The EU, which has relied on superior US technology for satellites if not for 5G, is having to work the hardest to create alternatives to Starlink. Its IRIS² project to create a fleet of low-earth and medium-earth orbit satellites was held up in typical but unseemly squabbling between France, which stressed the need for European autonomy, and Germany, which regarded it as an expensive handout to the French aerospace industry. 

The EU declared an approach of “open strategic autonomy” in 2020 to reduce dependence on other powers, but the debate over resilience often ended up being sidetracked into familiar discussions dominated by manufacturing and agricultural protectionists. Trump has helped move the EU from “costs too much” towards “whatever it takes”. IRIS² was given the go-ahead in December, with the EU set to contribute €6bn of public money towards the total cost of €10.6bn over 12 years. The French satellite operator Eutelsat, which owns the internet satellite system OneWeb and is a key part of IRIS², has seen its share price quadruple this month as the EU announced a new €150bn rearmament fund.  

The problem is that IRIS² won’t be launching its satellites until 2030 and even then won’t match the size and coverage of Starlink’s fleet. An expansion of coverage in Ukraine based on the current satellite fleet is likely to come too late for the conflict with Russia, if a complete replacement for Starlink’s tens of thousands of terminals is needed. Eutelsat is in talks to provide an alternative to Musk’s company but has many fewer satellites and clunkier terminals which could take months to deploy on a large enough scale.

Fortunately, the issue of relying on a single satellite company is less urgent for global economic networks than it is for military operations.
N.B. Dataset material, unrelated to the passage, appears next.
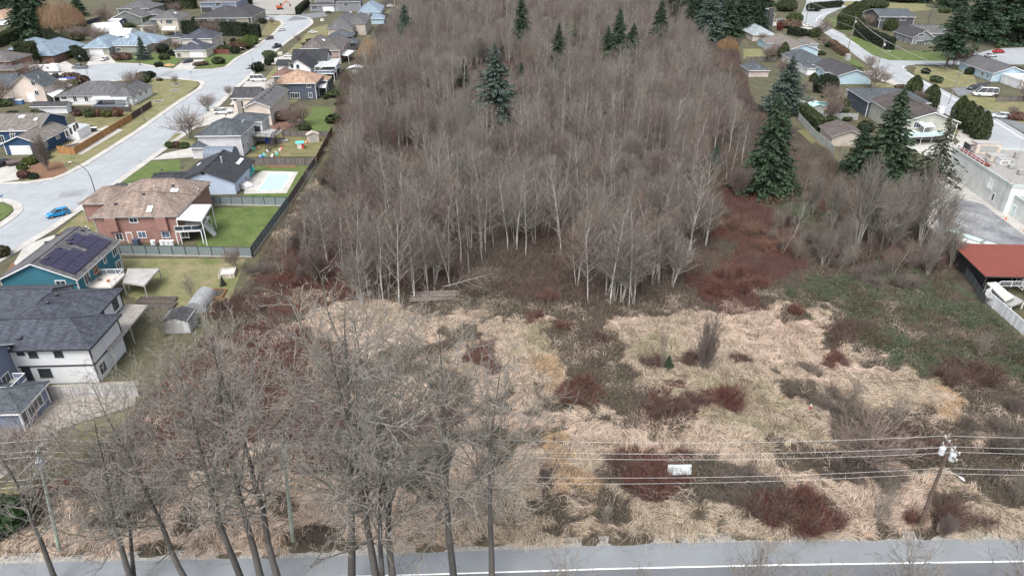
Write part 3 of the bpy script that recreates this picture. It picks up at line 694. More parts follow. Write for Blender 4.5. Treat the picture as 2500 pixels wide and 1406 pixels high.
hC = house('house', 'teal house with solar panels on its roof beside the blue roofed white house', 'house', w_teal, sh_grey, m_wht,
 [Lb(A=(60, 683), B=(189, 683), C=(302, 588), W=12.6, h=5.4, rise=2.9, kind='gy'), Lb(A=(5, 690), B=(80, 690), D=15, h=4.0, rise=2.2, roof=sh_dgrey), Lb(A=(128, 598), B=(170, 598), D=3.5, h=5.1, rise=1.2, kind='gx', roof=sh_dgrey), Lb(A=(102, 612), B=(150, 612), D=3.0, h=4.9, rise=1., kind='gx', roof=sh_dgrey)],
 win=[(0, 'S', 149, 691, 1.5, .9), (0, 'E', 279, 615, 1.4, 1.3), (0, 'E', 255, 635, .7, 1.1), (0, 'E', 232, 657, 1.2, 1.5, mat('orange trim', (.5, .25, .18))), (0, 'E', 289, 647, 1.4, 1.5), (0, 'E', 212, 679, 1.6, 2.0), (1, 'S', 36, 691, 1.6, 1.0)],
 vents=[(0, 201, 564), (0, 174, 586), (0, 169, 596), (0, 146, 608), (0, 116, 632)], wtrim=m_wht)
k0 = Lb(A=(60, 683), B=(189, 683), C=(302, 588), W=12.6, h=5.4, rise=2.9, kind='gy')
m_pv = mat('solar cell', (.022, .018, .045), rough=.25, spec=.6, var=.25, scale=.6)
tx = (k0.ex*k0.W/2+Vector((0, 0, -k0.rise))).normalized(); nn = tx.cross(k0.ey)*1
R = Matrix((tx, k0.ey, nn)).transposed(); sl = math.hypot(k0.W/2, k0.rise)
for cix in range(3):
    for r in range(11):
        if (cix == 0 and r in (5, 6)) or (cix == 1 and r == 6) or (cix == 0 and r > 9): continue
        p = k0.w(k0.W/2, 1.0+r*1.12+.5, k0.h+k0.rise)+tx*(.75+cix*1.78+.85)+nn*.16
        b = MB(hC.location); b.box(p, (1.70, 1.06, .05), rot=R); b.build('solar_panel', m_pv, hC)
deck(hC, [(196, 700), (241, 671), (305, 670), (272, 702)], 2.8, mat('deck vinyl', (.50, .46, .42), kind='dirty', var=.05), rail=[(241, 671), (305, 670), (272, 702)])
cover(hC, [(300, 688), (312, 655), (388, 656), (352, 697)], 2.5, mat('grey canopy', (.34, .33, .32), kind='dirty'), pm=m_gut)

hD = house('house', 'large salmon pink stucco house with faded brown roof and white balcony', 'house', w_pink, sh_brown, m_gut,
 [Lb(A=(222, 526), B=(428, 532), D=11, h=5.6, rise=2.9), Lb(o=(-80, 127), W=16.5, D=10.5, h=5.6, rise=2.7), Lb(o=(-87.5, 129), W=9, D=10, h=4.2, rise=1.8)],
 win=[(0, 'S', 326, 538, 1.5, .9, m_wht), (0, 'S', 292, 578, 1.3, 1.4, m_wht), (0, 'S', 347, 573, 1.5, 1.3, m_wht, m_glassb), (0, 'S', 405, 573, 1.5, 1.2, m_wht, m_glassb), (0, 'S', 452, 573, 1.3, 1.2, m_wht), (1, 'E', 484, 470, 1.2, 1.1, m_wht)],
 doors=[('door', 0, 'S', 318, .95, 2.05, stu('pink door', (.40, .22, .18)))], vents=[(0, 350, 476), (0, 367, 467), (0, 283, 500), (1, 422, 455)], sky=[(0, 366, 512, .9, 1.5), (1, 427, 466, 1.4, .8)], wtrim=m_gut, pipes=[(1, 378, 460, .5)])
for px in (277, 399):
    p, t, n = Lb(A=(222, 526), B=(428, 532), D=11, h=5.6, rise=2.9).hit('S', px, 550); b = MB(hD.location); b.box((p.x, p.y-.35, 4.0), (2.0, .75, 2.7), rz=.04); b.build('bay', w_pink, hD)
cover(hD, [(430, 534), (492, 538), (516, 499), (462, 499)], 5.2, polyc)
deck(hD, [(428, 565), (490, 562), (512, 528), (455, 528)], 2.7, m_wht, rail=[(428, 565), (490, 562), (504, 540)], panel=m_glass)
b = MB(hD.location); p0, p1 = P(497, 548, 2.6), P(524, 573, .1)
for k in range(11): q = p0.lerp(p1, k/10); b.box(q, (.5, 1.0, .08))
for dy in (-.5, .5):
    for zz in (0, .9): b.beam(p0+Vector((0, dy, zz)), p1+Vector((0, dy, zz)), .06, .15 if zz == 0 else .07)
    for k in range(9): q = p0.lerp(p1, k/8)+Vector((0, dy, 0)); b.beam(q, q+Vector((0, 0, .9)), .04, .04)
b.build('stairs', m_wht, hD)

hE = house('house', 'light blue bungalow with black gable roof beside the swimming pool', 'house', w_lblue, sh_black, m_dark,
 [Lb(A=(426, 445), B=(573, 446), C=(621, 393), h=3.1, rise=2.7, kind='gy'), Lb(A=(360, 448), B=(460, 447), D=8, h=3.0, rise=.9, kind='gx', wm=w_brick)],
 win=[(0, 'S', 472, 450, 1.8, .5, m_wht), (0, 'S', 510, 453, .7, .7, m_wht), (0, 'E', 600, 437, 1.4, 1.3, m_wht), (0, 'E', 615, 415, 1.4, 1.2, m_wht), (0, 'E', 585, 455, 1.2, 1.2, m_wht), (0, 'S', 495, 424, .7, .4, m_blk)],
 vents=[(0, 508, 405), (0, 522, 392), (0, 537, 377), (0, 395, 416), (1, 446, 412), (0, 545, 369)], sky=[(0, 583, 398, .7, 2.2), (0, 588, 392, .7, 2.2), (0, 487, 402, .6, 1.4)], pipes=[(0, 542, 398, 1.4)], wtrim=w_lblue)
hF = house('house', 'pale grey two storey house with slate hip roof and cluttered dark rear deck', 'house', w_pale, sh_slate, m_wht,
 [Lb(A=(476, 332), B=(588, 332), C=(622, 300), h=5.6, rise=2.9), Lb(o=(-78, 186), W=9.5, D=8, h=5.6, rise=1.6, kind='hip'), Lb(A=(460, 362), B=(500, 361), D=12, h=3.0, rise=1.2)],
 win=[(0, 'E', 600, 330, .8, 1.2), (0, 'E', 594, 358, 1, 1.2), (0, 'E', 605, 352, 1, 1.2), (0, 'E', 617, 318, 1, 1.2), (1, 'S', 627, 315, 1.8, 1.4, m_blk)],
 vents=[(0, 542, 293), (0, 562, 276), (0, 552, 283), (1, 617, 280)], pipes=[(0, 592, 300, .3), (0, 595, 297, .3)])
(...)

Except in remote areas, companies and individuals generally have alternatives to satellite in the form of cable and mobile. And while the cost of building alternative systems is not negligible, it is dwarfed by their economic benefits in preserving global trade.

The idea of maintaining global competition through government-supported companies somewhat resembles the Airbus-Boeing duopoly, where the EU and US fought an inconclusive 17-year legal battle over their respective state subsidies to the companies. The dispute attracted some ridicule for its length but the outcome was genuine competition in the global civil aircraft market.

The costs involved in launching and renewing fleets of low-orbit internet satellites are not trivial: it will cost multiples of the more than €10bn being spent on IRIS² to come anywhere near matching Starlink. But compare that with the amount of economic activity and trade that it facilitates — EU GDP was €21tn in nominal terms last year — and the case for paying generous insurance premia is evident.

Other forms of communication networks cost less to build resilience. The risks of data communications relying on undersea cables have attracted a great deal of attention, especially given incidents such as the recent mysterious damage to a cable in the Baltic Sea. But building in redundancy is not cripplingly expensive. When the US excluded Chinese suppliers from a new undersea cable from Singapore to France, Chinese companies built their own, at a relatively low cost of less than $600mn. It would cost more than that to buy the first-team squad at Brighton and Hove Albion FC, one of the less glamorous teams in the English Premier League.

The EU has moved too slowly and in the wrong direction to promote economic security and, ahem, “strategic autonomy”. It’s focused too much on the goods and services going through the plumbing of the world economy and not enough on the infrastructure itself. As with so many other issues, the two months since Trump’s inauguration have revealed the neglect of many years. Realisation having now dawned of the need to catch up, Europe needs to adapt the watchword of Silicon Valley — to move fast and build things.